Scrapping the trainee minimum salary will increase, rather than hinder, diversity in the profession, a senior regulator has insisted.

Samantha Barrass, executive director of the Solicitors Regulation Authority, was speaking after SRA board members voted to deregulate the minimum salary at their meeting last week. Following the decision, firms will be able to pay their trainees the statutory national minimum wage of £6.08 an hour from August 2014. The Junior Lawyers Division (JLD) described the decision as ‘nonsensical’.

However, Barrass told the Westminster Legal Policy Forum there was evidence to suggest that removal of the minimum salary requirement might result in more training contracts ‘which could provide opportunities for those same groups who might be potentially disadvantaged’.

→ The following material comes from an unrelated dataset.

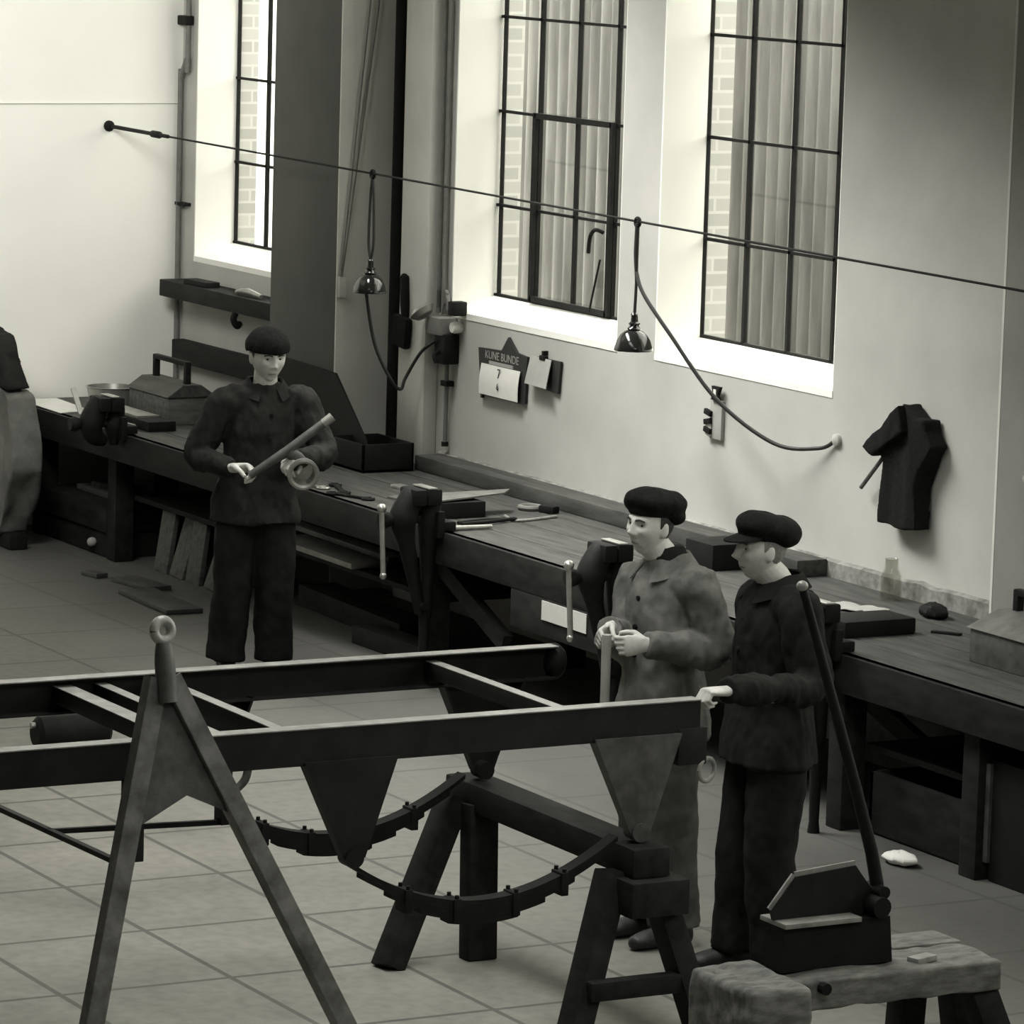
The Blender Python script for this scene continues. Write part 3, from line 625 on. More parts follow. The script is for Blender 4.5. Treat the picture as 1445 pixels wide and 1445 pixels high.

She added: ‘Professions which have diversified routes to qualification have a more diverse workforce and, in particular, ­better representation of those from lower socio-economic backgrounds.’

Critics pointed out that not a single firm has publicly stated it will offer more training contracts upon deregulation. The SRA was not able to provide an analysis of the results of its four-month consultation on the issue when the Gazette went to press on Tuesday.

In today’s issue, JLD chair Hekim Hannan accuses the ­regulator of selectivity in its response to the consultation. ‘Any shred of support for abolition was seized upon, no matter how weak, while the JLD’s 90-page response barely merited a mention,’ he said.